Food inflation at 8.74 pc, PM calls for enhancing food security

New Delhi: Food inflation inched up to 8.74 per cent for the week ended April 9, on rising prices of egg, meat, fish and onions, even as a concerned Prime Minister Manmohan Singh called for stepping up efforts to enhance food security.

With food inflation rising from the one-and-half-year low of 8.28 per cent for the week ended April 2, Singh today admitted that persistent inflation, specially of food items, had become a cause for concern.

"We have to make a concerted effort to enhance our food security… during the past year and a half, persistent inflation, especially in the food sector, has become a cause of concern," the Prime Minister said.

The suprise swing in food inflation from a three-week declining trend is likely to add fresh fuel to the government worries.

Even as the Prime Minister said the government has a consistent policy to control inflation without hurting growth, food inflation is marking its own trajectory despite the RBI raising the interest rates eight times since March 2010.

However, the central bank has admitted the limitations of its monetary policy, saying that raising of interest rates has limited impact on food prices, as the root of the problem lies in supply side constraints.

Significantly, Singh today said, "The needs of a growing and increasingly more prosperous population can only be met by enhanced production of a diversified basket of agricultural products."

During the week under review, fruits became dearer by 25.25 per cent on year-on-year, while egg, meat and fish were 14.96 per cent more expensive. Onions became expensive by 8.28 per cent.

"The numbers released today are clear indication that inflation is spreading fast and going out of control. I feel monetary measure alone would not be able to achieve the balance of growth and inflation. Changes have to be made at the fundamental level," said broking firm KASSA`s director Siddharth Shankar.

Yes Bank Chief Economist Shubhada Rao feels the inflation may come down in the coming weeks.

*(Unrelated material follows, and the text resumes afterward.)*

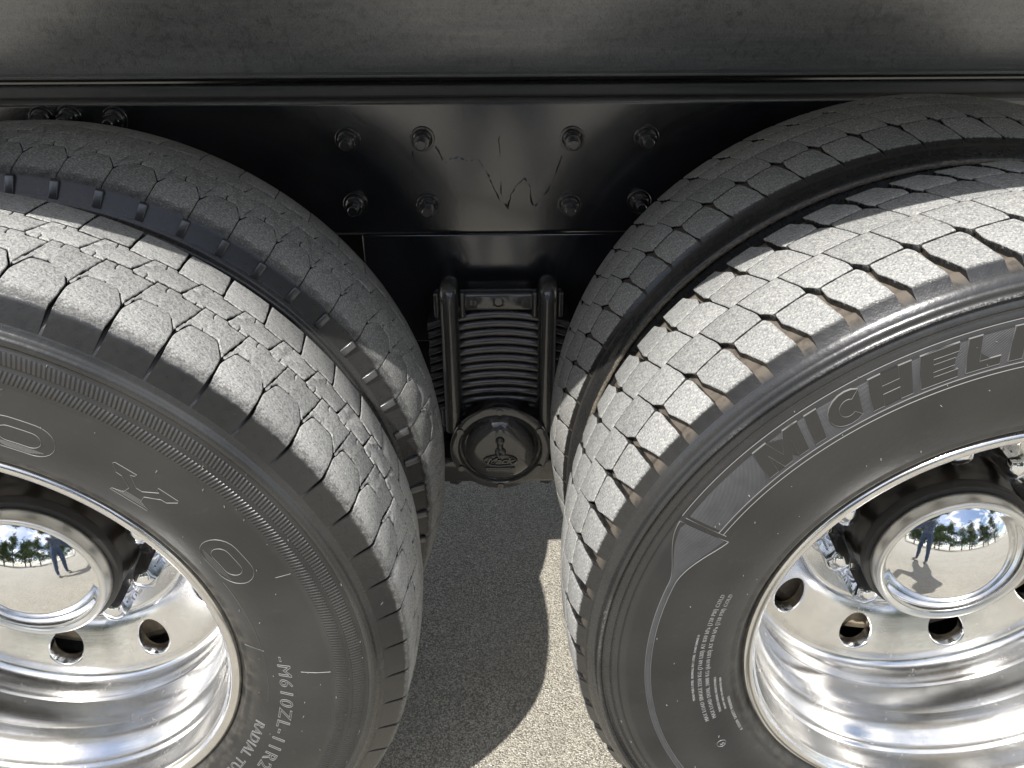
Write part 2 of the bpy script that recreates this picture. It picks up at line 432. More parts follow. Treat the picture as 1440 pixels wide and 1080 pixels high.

"The base (rate) has a role to play. Food inflation may see some moderation week-on-week as buffer stocks are adequate to calm prices," Rao said, adding, ""We project the WPI to average 8 per cent this fiscal."

Food inflation in the corresponding week of last year was 20.31 per cent.

The Wholesale Price Index (WPI) has remained above the 8 per cent mark since February 2010.

For the week ended April 9, cereals` prices went up by 4.48 per cent on an annual basis and, rice and wheat became expensive by 2.08 per cent and 1.31 per cent, respectively.

Vegetables overall became dearer by 1.53 per cent. Potatoes were up by 1.21 per cent. Milk became expensive by 4.05 per cent on an annual basis.

Pulses, however, bucked the trend and witnessed a decline of 5.67 per cent.

For non-food articles, inflation was 27.69 per cent year-on-year. Fuel and power became dearer by 13.05 per cent, while petrol was up 21.81 per cent.

"Fuel prices may see some upward revision after elections process in four states and one union territory is over," Rao said.